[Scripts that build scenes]

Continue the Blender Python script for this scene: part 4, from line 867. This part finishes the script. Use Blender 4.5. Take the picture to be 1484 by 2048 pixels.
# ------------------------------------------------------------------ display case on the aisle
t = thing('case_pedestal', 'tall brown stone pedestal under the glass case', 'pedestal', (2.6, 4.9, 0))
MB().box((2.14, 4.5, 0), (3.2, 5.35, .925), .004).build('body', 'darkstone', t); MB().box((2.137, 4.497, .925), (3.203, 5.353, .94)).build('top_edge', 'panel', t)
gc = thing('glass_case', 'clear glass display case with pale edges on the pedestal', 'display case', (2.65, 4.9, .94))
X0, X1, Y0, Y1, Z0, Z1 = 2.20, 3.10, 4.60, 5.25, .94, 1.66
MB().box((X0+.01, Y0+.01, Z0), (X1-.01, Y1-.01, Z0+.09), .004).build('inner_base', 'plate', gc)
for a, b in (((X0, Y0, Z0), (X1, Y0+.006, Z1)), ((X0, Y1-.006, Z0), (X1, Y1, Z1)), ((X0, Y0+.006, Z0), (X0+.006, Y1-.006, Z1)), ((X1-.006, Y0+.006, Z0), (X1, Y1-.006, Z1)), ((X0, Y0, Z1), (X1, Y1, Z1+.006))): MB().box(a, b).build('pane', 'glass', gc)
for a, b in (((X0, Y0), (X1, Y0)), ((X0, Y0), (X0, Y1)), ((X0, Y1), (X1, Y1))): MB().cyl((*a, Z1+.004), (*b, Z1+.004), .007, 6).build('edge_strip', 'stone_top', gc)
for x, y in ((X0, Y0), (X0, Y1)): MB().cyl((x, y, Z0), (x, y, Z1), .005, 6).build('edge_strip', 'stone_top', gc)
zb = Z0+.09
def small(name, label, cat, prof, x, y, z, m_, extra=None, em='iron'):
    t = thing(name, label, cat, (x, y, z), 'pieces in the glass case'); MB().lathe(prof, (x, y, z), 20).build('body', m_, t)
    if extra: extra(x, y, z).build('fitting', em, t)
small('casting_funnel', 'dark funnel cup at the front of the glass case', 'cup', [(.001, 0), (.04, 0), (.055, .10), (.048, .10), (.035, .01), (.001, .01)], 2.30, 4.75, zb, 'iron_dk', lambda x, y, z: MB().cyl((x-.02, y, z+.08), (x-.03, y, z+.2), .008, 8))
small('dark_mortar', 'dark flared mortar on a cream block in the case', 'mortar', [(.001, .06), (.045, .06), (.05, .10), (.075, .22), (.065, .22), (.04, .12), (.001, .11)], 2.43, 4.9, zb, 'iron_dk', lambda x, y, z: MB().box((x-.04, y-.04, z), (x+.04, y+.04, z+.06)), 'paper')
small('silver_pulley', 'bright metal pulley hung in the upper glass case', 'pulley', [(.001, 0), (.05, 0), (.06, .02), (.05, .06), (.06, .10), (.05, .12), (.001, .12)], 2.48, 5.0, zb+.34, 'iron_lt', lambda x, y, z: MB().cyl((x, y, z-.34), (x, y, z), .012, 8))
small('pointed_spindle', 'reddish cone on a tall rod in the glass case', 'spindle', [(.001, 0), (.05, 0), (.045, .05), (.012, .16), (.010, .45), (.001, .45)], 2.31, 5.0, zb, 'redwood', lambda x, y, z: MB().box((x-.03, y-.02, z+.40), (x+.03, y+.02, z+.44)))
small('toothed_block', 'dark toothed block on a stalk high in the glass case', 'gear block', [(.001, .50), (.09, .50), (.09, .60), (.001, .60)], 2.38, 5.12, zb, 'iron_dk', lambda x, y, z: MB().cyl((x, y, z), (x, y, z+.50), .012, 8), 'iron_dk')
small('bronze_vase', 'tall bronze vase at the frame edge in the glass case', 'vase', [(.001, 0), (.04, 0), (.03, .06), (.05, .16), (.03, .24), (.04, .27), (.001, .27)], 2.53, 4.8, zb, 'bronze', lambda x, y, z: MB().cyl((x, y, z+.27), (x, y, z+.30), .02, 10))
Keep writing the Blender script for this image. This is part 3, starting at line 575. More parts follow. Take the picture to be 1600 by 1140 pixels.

WHAT TO PRODUCE: Copy each line of the records containing the string "This".

EXERCISE OUTPUT:
Continue the Blender Python script for this scene: part 4, from line 867. This part finishes the script. Use Blender 4.5. Take the picture to be 1484 by 2048 pixels.
Keep writing the Blender script for this image. This is part 3, starting at line 575. More parts follow. Take the picture to be 1600 by 1140 pixels.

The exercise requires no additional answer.